▶ **What this task involves**
Repeat the whole of the data, keeping every detail the same.

▶ **Dataset section**
★ ★ ★ ★ ★
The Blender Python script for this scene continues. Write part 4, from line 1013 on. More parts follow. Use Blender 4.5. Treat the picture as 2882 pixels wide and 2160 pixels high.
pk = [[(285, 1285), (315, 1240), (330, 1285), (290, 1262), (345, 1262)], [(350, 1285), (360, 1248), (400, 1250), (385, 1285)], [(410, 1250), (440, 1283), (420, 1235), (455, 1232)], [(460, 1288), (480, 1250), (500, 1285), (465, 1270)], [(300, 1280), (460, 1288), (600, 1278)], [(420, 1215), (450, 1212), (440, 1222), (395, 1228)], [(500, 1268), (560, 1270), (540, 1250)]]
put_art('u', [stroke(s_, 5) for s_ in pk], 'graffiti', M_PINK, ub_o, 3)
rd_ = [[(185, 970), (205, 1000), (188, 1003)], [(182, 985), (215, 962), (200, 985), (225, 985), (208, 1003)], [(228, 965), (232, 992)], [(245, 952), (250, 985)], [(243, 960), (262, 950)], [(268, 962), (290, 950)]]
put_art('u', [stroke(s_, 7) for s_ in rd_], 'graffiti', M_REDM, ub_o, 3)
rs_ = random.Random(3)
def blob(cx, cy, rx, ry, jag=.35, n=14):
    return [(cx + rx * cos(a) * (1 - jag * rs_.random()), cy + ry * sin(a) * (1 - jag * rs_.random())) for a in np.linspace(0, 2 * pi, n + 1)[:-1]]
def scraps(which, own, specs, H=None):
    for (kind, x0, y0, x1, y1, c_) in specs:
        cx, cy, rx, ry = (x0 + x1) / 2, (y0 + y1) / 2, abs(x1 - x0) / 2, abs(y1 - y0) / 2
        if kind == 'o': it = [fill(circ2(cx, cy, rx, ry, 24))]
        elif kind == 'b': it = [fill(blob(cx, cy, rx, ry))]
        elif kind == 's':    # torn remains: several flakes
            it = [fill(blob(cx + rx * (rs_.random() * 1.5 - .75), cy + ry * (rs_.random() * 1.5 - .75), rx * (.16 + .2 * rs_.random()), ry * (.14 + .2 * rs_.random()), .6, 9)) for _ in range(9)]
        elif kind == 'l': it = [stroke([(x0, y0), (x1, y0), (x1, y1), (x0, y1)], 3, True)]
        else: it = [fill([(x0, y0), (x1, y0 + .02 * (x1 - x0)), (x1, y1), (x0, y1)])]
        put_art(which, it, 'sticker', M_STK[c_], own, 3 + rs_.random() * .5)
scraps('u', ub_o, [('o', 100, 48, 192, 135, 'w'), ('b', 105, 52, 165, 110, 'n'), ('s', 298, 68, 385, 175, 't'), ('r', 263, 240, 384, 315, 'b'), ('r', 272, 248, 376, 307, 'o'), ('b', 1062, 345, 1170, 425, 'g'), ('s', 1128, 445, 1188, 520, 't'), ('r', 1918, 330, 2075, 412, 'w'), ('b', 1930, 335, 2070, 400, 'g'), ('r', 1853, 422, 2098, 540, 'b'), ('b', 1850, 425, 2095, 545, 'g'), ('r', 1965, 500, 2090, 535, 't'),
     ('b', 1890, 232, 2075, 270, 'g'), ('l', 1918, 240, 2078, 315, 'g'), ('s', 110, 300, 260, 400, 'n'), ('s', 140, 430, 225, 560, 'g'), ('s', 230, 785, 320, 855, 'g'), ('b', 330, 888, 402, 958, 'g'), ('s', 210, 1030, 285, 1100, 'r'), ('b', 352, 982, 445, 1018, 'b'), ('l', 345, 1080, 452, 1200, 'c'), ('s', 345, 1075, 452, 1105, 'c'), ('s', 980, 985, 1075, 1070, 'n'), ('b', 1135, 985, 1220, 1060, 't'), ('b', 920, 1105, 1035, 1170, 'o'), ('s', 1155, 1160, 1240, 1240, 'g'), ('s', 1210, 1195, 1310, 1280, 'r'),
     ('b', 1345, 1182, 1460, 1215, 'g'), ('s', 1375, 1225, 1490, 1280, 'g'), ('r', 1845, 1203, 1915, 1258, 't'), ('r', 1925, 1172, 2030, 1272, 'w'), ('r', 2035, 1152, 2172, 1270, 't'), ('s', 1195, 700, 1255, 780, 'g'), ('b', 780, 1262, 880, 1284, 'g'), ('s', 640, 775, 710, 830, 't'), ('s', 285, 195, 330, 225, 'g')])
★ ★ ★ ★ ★
▶ **Written response**
The Blender Python script for this scene continues. Write part 4, from line 1013 on. More parts follow. Use Blender 4.5. Treat the picture as 2882 pixels wide and 2160 pixels high.
pk = [[(285, 1285), (315, 1240), (330, 1285), (290, 1262), (345, 1262)], [(350, 1285), (360, 1248), (400, 1250), (385, 1285)], [(410, 1250), (440, 1283), (420, 1235), (455, 1232)], [(460, 1288), (480, 1250), (500, 1285), (465, 1270)], [(300, 1280), (460, 1288), (600, 1278)], [(420, 1215), (450, 1212), (440, 1222), (395, 1228)], [(500, 1268), (560, 1270), (540, 1250)]]
put_art('u', [stroke(s_, 5) for s_ in pk], 'graffiti', M_PINK, ub_o, 3)
rd_ = [[(185, 970), (205, 1000), (188, 1003)], [(182, 985), (215, 962), (200, 985), (225, 985), (208, 1003)], [(228, 965), (232, 992)], [(245, 952), (250, 985)], [(243, 960), (262, 950)], [(268, 962), (290, 950)]]
put_art('u', [stroke(s_, 7) for s_ in rd_], 'graffiti', M_REDM, ub_o, 3)
rs_ = random.Random(3)
def blob(cx, cy, rx, ry, jag=.35, n=14):
    return [(cx + rx * cos(a) * (1 - jag * rs_.random()), cy + ry * sin(a) * (1 - jag * rs_.random())) for a in np.linspace(0, 2 * pi, n + 1)[:-1]]
def scraps(which, own, specs, H=None):
    for (kind, x0, y0, x1, y1, c_) in specs:
        cx, cy, rx, ry = (x0 + x1) / 2, (y0 + y1) / 2, abs(x1 - x0) / 2, abs(y1 - y0) / 2
        if kind == 'o': it = [fill(circ2(cx, cy, rx, ry, 24))]
        elif kind == 'b': it = [fill(blob(cx, cy, rx, ry))]
        elif kind == 's':    # torn remains: several flakes
            it = [fill(blob(cx + rx * (rs_.random() * 1.5 - .75), cy + ry * (rs_.random() * 1.5 - .75), rx * (.16 + .2 * rs_.random()), ry * (.14 + .2 * rs_.random()), .6, 9)) for _ in range(9)]
        elif kind == 'l': it = [stroke([(x0, y0), (x1, y0), (x1, y1), (x0, y1)], 3, True)]
        else: it = [fill([(x0, y0), (x1, y0 + .02 * (x1 - x0)), (x1, y1), (x0, y1)])]
        put_art(which, it, 'sticker', M_STK[c_], own, 3 + rs_.random() * .5)
scraps('u', ub_o, [('o', 100, 48, 192, 135, 'w'), ('b', 105, 52, 165, 110, 'n'), ('s', 298, 68, 385, 175, 't'), ('r', 263, 240, 384, 315, 'b'), ('r', 272, 248, 376, 307, 'o'), ('b', 1062, 345, 1170, 425, 'g'), ('s', 1128, 445, 1188, 520, 't'), ('r', 1918, 330, 2075, 412, 'w'), ('b', 1930, 335, 2070, 400, 'g'), ('r', 1853, 422, 2098, 540, 'b'), ('b', 1850, 425, 2095, 545, 'g'), ('r', 1965, 500, 2090, 535, 't'),
     ('b', 1890, 232, 2075, 270, 'g'), ('l', 1918, 240, 2078, 315, 'g'), ('s', 110, 300, 260, 400, 'n'), ('s', 140, 430, 225, 560, 'g'), ('s', 230, 785, 320, 855, 'g'), ('b', 330, 888, 402, 958, 'g'), ('s', 210, 1030, 285, 1100, 'r'), ('b', 352, 982, 445, 1018, 'b'), ('l', 345, 1080, 452, 1200, 'c'), ('s', 345, 1075, 452, 1105, 'c'), ('s', 980, 985, 1075, 1070, 'n'), ('b', 1135, 985, 1220, 1060, 't'), ('b', 920, 1105, 1035, 1170, 'o'), ('s', 1155, 1160, 1240, 1240, 'g'), ('s', 1210, 1195, 1310, 1280, 'r'),
     ('b', 1345, 1182, 1460, 1215, 'g'), ('s', 1375, 1225, 1490, 1280, 'g'), ('r', 1845, 1203, 1915, 1258, 't'), ('r', 1925, 1172, 2030, 1272, 'w'), ('r', 2035, 1152, 2172, 1270, 't'), ('s', 1195, 700, 1255, 780, 'g'), ('b', 780, 1262, 880, 1284, 'g'), ('s', 640, 775, 710, 830, 't'), ('s', 285, 195, 330, 225, 'g')])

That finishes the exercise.